Start of Dataset records
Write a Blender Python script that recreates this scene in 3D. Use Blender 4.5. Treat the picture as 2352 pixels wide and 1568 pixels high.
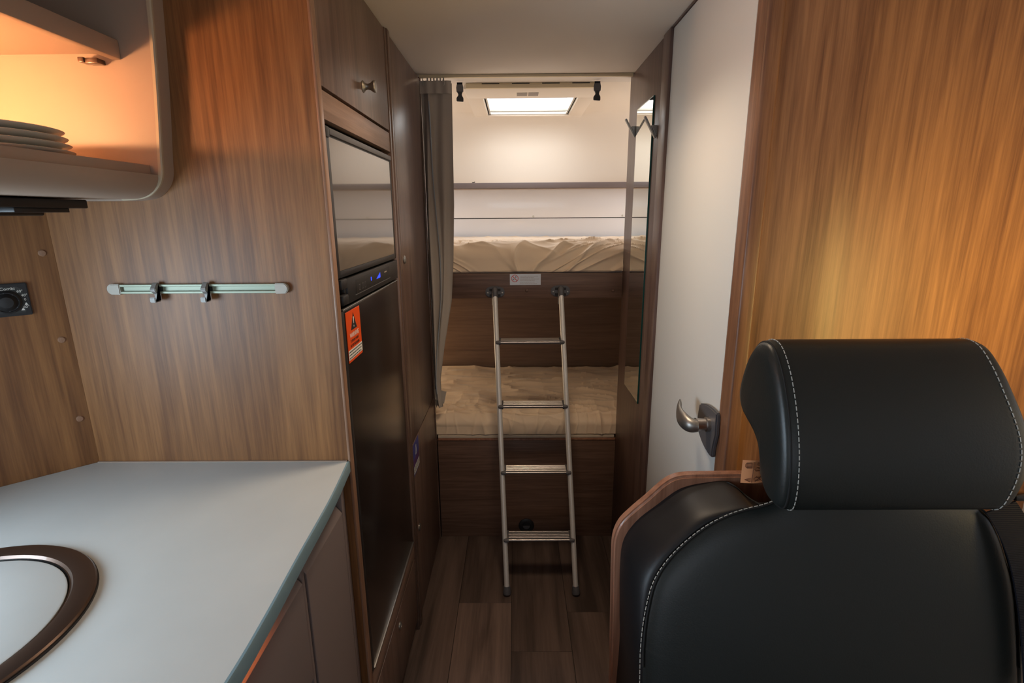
import bpy, bmesh, math, random
from mathutils import Vector, Matrix, noise
random.seed(5)
S = bpy.context.scene
for o in list(bpy.data.objects): bpy.data.objects.remove(o)
COL = S.collection
H = 1.46                                   # eye height

# ------------------------------------------------------------------ camera
CF, CP, CY_, CR_ = 1184.585, 0.240875, -0.007572, -0.007176
fwd = Vector((math.sin(CY_)*math.cos(CP), math.cos(CY_)*math.cos(CP), -math.sin(CP)))
rt0 = Vector((math.cos(CY_), -math.sin(CY_), 0)); up0 = rt0.cross(fwd)
rt = rt0*math.cos(CR_) + up0*math.sin(CR_); up = -rt0*math.sin(CR_) + up0*math.cos(CR_)
cam = bpy.data.objects.new('camera', bpy.data.cameras.new('camera')); COL.objects.link(cam)
m = Matrix((rt, up, -fwd)).transposed().to_4x4(); m.translation = (0, 0, H)
cam.matrix_world = m
cam.data.sensor_width = 36; cam.data.lens = CF/2352*36; cam.data.clip_start = .02
S.camera = cam

def ray(px, py): return fwd + rt*((px-1176)/CF) + up*((784-py)/CF)
EYE = Vector((0, 0, H))
def onY(px, py, Y): d = ray(px, py); return EYE + d*(Y/d.y)
def onX(px, py, X): d = ray(px, py); return EYE + d*(X/d.x)
def onZ(px, py, Z): d = ray(px, py); return EYE + d*((Z-H)/d.z)

# ------------------------------------------------------------------ world, exposure, daylight
S.view_settings.view_transform = 'Standard'; S.view_settings.look = 'None'
S.view_settings.gamma = 1; S.view_settings.use_curve_mapping = False
S.view_settings.exposure = -0.1
W = bpy.data.worlds.new('sky'); S.world = W; W.use_nodes = True
bg = W.node_tree.nodes['Background']; bg.inputs[0].default_value = (.86, .9, 1.0, 1); bg.inputs[1].default_value = 1.15

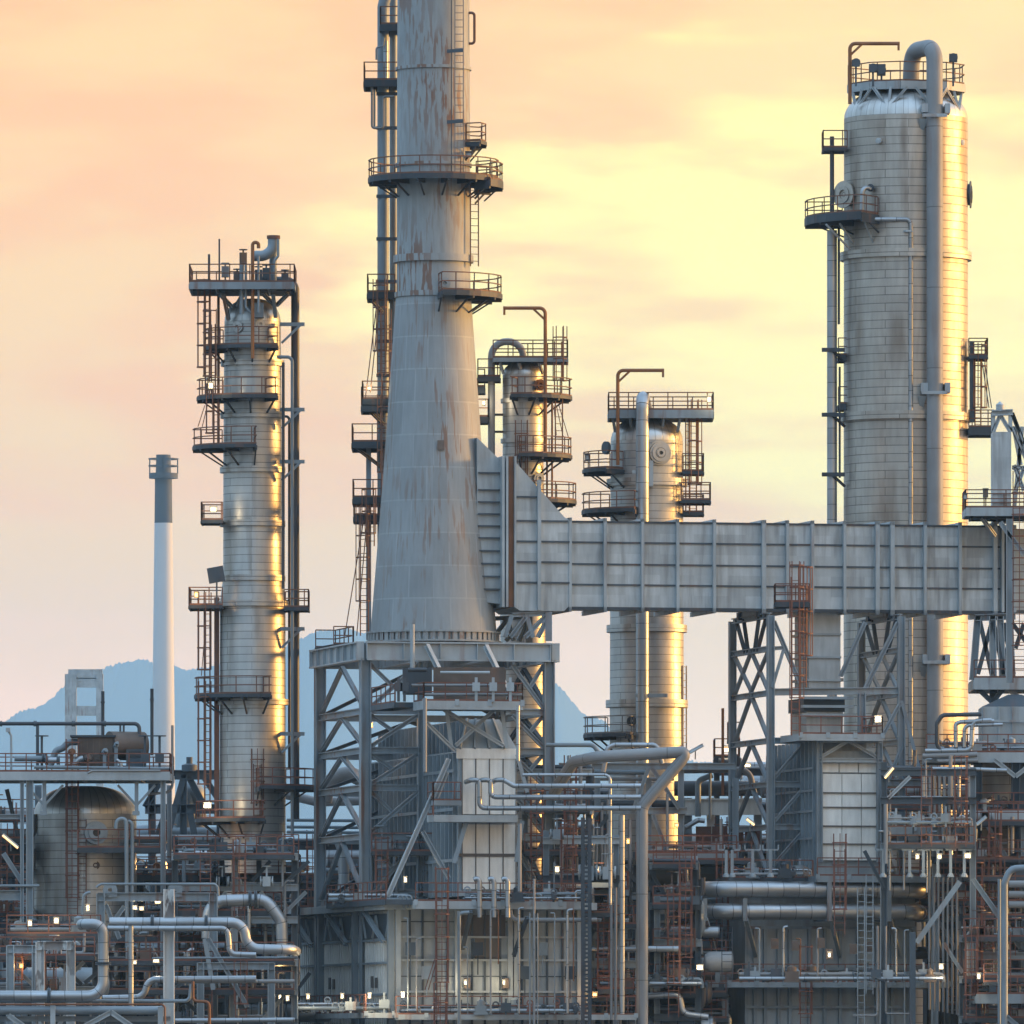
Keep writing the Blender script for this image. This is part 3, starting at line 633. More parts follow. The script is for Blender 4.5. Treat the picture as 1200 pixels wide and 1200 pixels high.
# ------------------------------------------------------------------ BIG TOWER
Y = 40; cx = 1061.5; c = thing('fractionating_tower', 'widest silver tower at the right, with rust streaks and arched top pipe', 'tower', gz(cx, Y))
shell(c, cx, Y, [(72.5, 140), (72.8, 480), (73, 1000)], 'clad_tower', 103, seg=96); bands(c, cx, Y, [(73, 301), (73, 490)], 'clad_tower', h=.5, out=.22)
b = MB(); z = P(0, 101, Y).z; cc = gz(cx+1, Y); pts = [cc+V((math.sin(R(a))*m(69, Y), -math.cos(R(a))*m(60, Y), z)) for a in (-112, -85, -40, -8, 40, 75, 112, 150, 210, 248)]
b.add([p-Z3*.1 for p in pts]+pts, [tuple(range(len(pts)))[::-1], tuple(range(len(pts), 2*len(pts)))])
for p, q in zip(pts, pts[1:]+pts[:1]): b.bar(p-Z3*.2, q-Z3*.2, .14, .5, mi=1)
o = b.build('platform', ['grating', 'steel_light'], c); b = MB(); b.rail(pts+pts[:1], h=1.25, sp=1.5); b.build('railing', 'rail_rust', o)
for a in (-60, -20, 25, 60):
    d = V((math.sin(R(a)), -math.cos(R(a)), 0))
    for k in (-1, 0, 1): member(c, 'brace', cc+d*m(62, Y)+V((d.y*-k*1.1, d.x*k*1.1, z-.35)), cc+d*m(69, Y)+Z3*(z-1.75), .16, .16, mt='steel_light')
davit(c, 996, Y-2.2, 122, 51, 1053, r=2.2)
ppipe(c, [(1066, 110, -1.0), (1068, 62, -1.2), (1092, 62, -4.1), (1092.5, 1000, -4.2)], Y, 9.6, 'pipe_grey', bend=.95, name='overhead_pipe', seg=20)
ppipe(c, [(1012, 263, -3.9), (1064.5, 263, -3.9), (1064.5, 1000, -3.9)], Y, 2.6, 'pipe_clad', bend=.35)
b = MB(); b.lathe(P(1064.5, 271, Y-3.9), [(.1, -.05), (m(6), -.05), (m(6), .06), (.1, .06)], 14); b.build('flange', 'steel_light', c)
ppipe(c, [(975, 270), (975, 1000)], Y-1, 6, 'pipe_clad'); ppipe(c, [(975, 160), (975, 275)], Y-1, 2.6, 'pipe_dark'); ppipe(c, [(983, 250), (983, 380)], Y-1, 1.5, 'pipe_dark'); ppipe(c, [(984, 430), (984, 560)], Y-1, 1.3, 'pipe_dark')
aplat(c, cx, Y, 257, 73, 118, -92, -28, thick=.45); bplat(c, 964, 992, Y, -1.5, 1, 176, sides='lf'); bplat(c, 982, 992, Y, -1, 1, 418, sides='f', thick=.4); bplat(c, 982, 992, Y, -1, 1, 475, sides='f', thick=.4)
for xa, ya, xb, yb in ((968, 263, 996, 292), (984, 262, 1000, 285), (1013, 260, 1026, 290)): member(c, 'brace', P(xa, ya, Y-4), P(xb, yb, Y-3), .1, .1, mt='steel_light')
for y in (410, 486, 556): b = MB(); b.bar(P(963, y, Y-1.5), P(990, y, Y-1.5), .18, .25); b.bar(P(975, y, Y-1.5), P(990, y+14, Y-1), .14); b.build('pipe_support', 'steel_dark', c)
manway(c, 988, 228, Y-1.6, 16, (-.72, -.7, 0), .5, 'clad_tower'); manway(c, 1138, 228, Y, 16, (1, -.12, 0), .35, 'steel_mid')
ppipe(c, [(1020, 222, 0), (1011, 216, -.3), (1010, 248, -.3)], Y-m(66, Y), 2.8, 'pipe_clad', name='nozzle_pipe'); manway(c, 1020, 220, Y-m(66, Y), 4.5, (-.3, -1, 0), .5, 'pipe_dark')
bplat(c, 1134, 1156, Y, -1.5, 1.5, 419, sides='frb'); bplat(c, 1134, 1163, Y, -1.6, 1.5, 503, sides='frb', thick=.5); ladder(c, 1146, Y-1, 503, 419, 40, True)
b = MB(); b.bar(P(1139, 400, Y-1), P(1139, 495, Y-1), .3, up=(0, 1, 0)); b.bar(P(1151, 425, Y-1.2), P(1159, 478, Y-1.2), .06); b.bar(P(1154, 425, Y-1.2), P(1162, 478, Y-1.2), .06); b.build('stringer', 'steel_mid', c)
for x, y, x1 in ((1077, 137, 1110), (1076, 462, 1110), (1078, 778, 1112)):
    b = MB(); q = Y-4.2; b.bar(P(x+4, y-2, q-.5), P(x1, y-2, q-.5), .16, .2); b.box(P(x, 0, Y).x, P(x+10, 0, Y).x, q-.2, Y-3.2, P(0, y+2, Y).z, P(0, y-8, Y).z); b.add([P(x, y+2, q), P(x+10, y+2, q), P(x+3, y+26, Y-3.4), P(x, y+2, Y-3.2), P(x+10, y+2, Y-3.2)], [(0, 1, 2), (0, 2, 3), (1, 4, 2), (3, 2, 4), (0, 3, 4, 1)])
    b.box(P(1104, 0, Y).x, P(1110, 0, Y).x, q-.3, Y-3, P(0, y+3, Y).z, P(0, y-8, Y).z); b.build('pipe_bracket', 'steel_light', c)
for x, y in ((1030, 165), (1127, 167)): b = MB(); b.lathe(P(x, y, Y-m(73*math.cos(math.asin((x-cx)/73)), Y)), [(.18, -.2), (.18, .12), (.01, .14)], 14, axis=V(((x-cx)/73, -1, 0))); b.build('nozzle', 'steel_light', c)
for x, y, h in ((1003, 74, 8), (1023, 80, 10), (1033, 82, 14), (1117, 68, 10)):
    b = MB(); p = P(x, y, Y-2.6); b.box(p.x-.25, p.x+.25, p.y-.25, p.y+.25, p.z-m(h)/2, p.z+m(h)/2); b.lathe(p, [(.01, -.35), (.28, -.35), (.28, -.3), (.01, -.3)], 12, axis=V((0, 1, 0))); b.bar(p-Z3*(P(0, y, Y).z-z), p, .12, up=(0, 1, 0)); b.build('valve', 'steel_mid', c)

# ------------------------------------------------------------------ DUCT
GD = Grid(o=SC); VF, VB = -2.55, 2.55
du = thing('flue_duct', 'long pale grey ribbed flue duct running from stack to the right edge', 'duct', GD.at(GD.u(667, VF), 0, z=GD.z(711)))
zt, zb = GD.z(612), GD.z(712); u0, u1 = GD.u(667, VF), GD.u(1172, VF)
b = MB(); GD.box(b, u0, u1, VF, VB, zb, zt); b.build('duct_panel', 'duct_panel', du)
for y in (636, 661.5, 685.5): b = MB(); GD.box(b, u0, u1, VF-.07, VF-.003, GD.z(y)-.05, GD.z(y)+.05); b.build('stiffener', 'steel_mid', du)
b = MB(); GD.box(b, u0, u1, VF-.16, VF-.004, zb-.16, zb+.02); GD.box(b, u0, u1, VF-.08, VF-.004, zt-.05, zt+.06); b.build('edge_angle', 'steel_dark', du)
for k, x in enumerate((667, 708, 752, 793, 836, 894, 921.6, 951, 988.6, 1027, 1044.5, 1083, 1124, 1165)):
    u = GD.u(x, VF); w_ = .17 if k not in (5, 9, 10, 13) else .24; b = MB()
    GD.box(b, u-w_/2, u+w_/2, VF-.34, VF-.004, zb-.28, zt+.22); GD.box(b, u-w_/2, u+w_/2, VF-.34, VB+.34, zt+.006, zt+.22); GD.box(b, u-w_/2, u+w_/2, VF-.34, VB+.34, zb-.28, zb-.006)
    b.build('duct_rib', 'steel_light', du)
# transition piece with sloping top
def gprism(b, g, pts, v0, v1, mi=0):
    n = len(pts); vs = [g.at(u, v0, z=z) for u, z in pts]+[g.at(u, v1, z=z) for u, z in pts]
    b.add(vs, [tuple(range(n)), tuple(range(n, 2*n))[::-1]]+[(i, n+i, n+(i+1) % n, (i+1) % n) for i in range(n)], mi)
ux = lambda x: GD.u(x, VF); zy = GD.z
b = MB(); gprism(b, GD, [(ux(601), zy(541)), (ux(601), zy(712)), (ux(608), zy(717)), (ux(660), zy(717)), (ux(666), zy(711)), (ux(666), zy(610)), (ux(661), zy(608))][::-1], VF-.25, VB+.25); b.build('transition_piece', 'duct_panel', du)
for x0, x1, y in ((601, 630, 584), (601, 664, 612), (601, 666, 636), (601, 666, 660), (601, 666, 684)): b = MB(); GD.box(b, ux(x0), ux(x1), VF-.36, VF-.254, zy(y)-.05, zy(y)+.05); b.build('stiffener', 'steel_mid', du)
b = MB(); GD.box(b, ux(628), ux(632), VF-.5, VF-.254, zy(716), zy(564)); b.build('duct_rib', 'steel_light', du)
b = MB(); gprism(b, GD, [(ux(560), zy(515)), (ux(560), zy(706)), (ux(587), zy(709)), (ux(587), zy(541))][::-1], VF+.2, VB-.2); b.build('breeching', 'wall_panel', du)
for y in (556, 576, 590, 604, 618, 632, 647, 662, 677, 692): b = MB(); GD.box(b, ux(561), ux(586), VF+.02, VF+.196, zy(y)-.04, zy(y)+.04); b.build('stiffener', 'steel_mid', du)
for x0, x1, mt_, q in ((586.5, 589.5, 'steel_light', .45), (591, 593.6, 'steel_light', .5), (595, 600.6, 'pipe_rust', .3), (600.8, 603, 'steel_light', .5), (1172, 1175, 'steel_light', .4), (1178, 1185, 'joint', .2), (1186, 1189, 'steel_light', .4)):
    b = MB(); GD.box(b, ux(x0), ux(x1), VF-q, VB+q, zy(713), zy(537 if x0 < 700 else 610)); b.build('expansion_joint', mt_, du)
b = MB(); GD.box(b, ux(1175.2), ux(1290), VF+.2, VB-.2, zb+.1, zt-.1); b.build('duct_panel', 'wall_panel', du)

# duct saddle truss right of the stack (on the stack frame)
t = thing('duct_saddle', 'small blue truss saddle under the duct, just right of the stack foot', 'truss', GD.at(ux(620), 0, z=zy(752)))
for v in (VF, VB):
    pa, pc = GD.at(ux(592), v, z=zy(748)), GD.at(ux(645), v, z=zy(748)); pt, pu = GD.at(ux(600), v, z=zy(722)), GD.at(ux(642), v, z=zy(720))
    for p, q in ((pt, pu), (pa, pt), (pa+E1*.3, pt+E1*.9), (pt+E1*.9, pa+E1*1.7), (pa+E1*1.2, pu), (pa+E1*2, pu+E1*.1)): member(t, 'brace', p, q, .26, .26)
    member(t, 'post', GD.at(ux(643), v, z=zy(752)), GD.at(ux(643), v, z=zy(718)), .4, .4)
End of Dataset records
Pictures stay out. Repeat only the lines from the beginning of the data through the line that has "# eye height".

= Output of the task =
Write a Blender Python script that recreates this scene in 3D. Use Blender 4.5. Treat the picture as 2352 pixels wide and 1568 pixels high.
import bpy, bmesh, math, random
from mathutils import Vector, Matrix, noise
random.seed(5)
S = bpy.context.scene
for o in list(bpy.data.objects): bpy.data.objects.remove(o)
COL = S.collection
H = 1.46                                   # eye height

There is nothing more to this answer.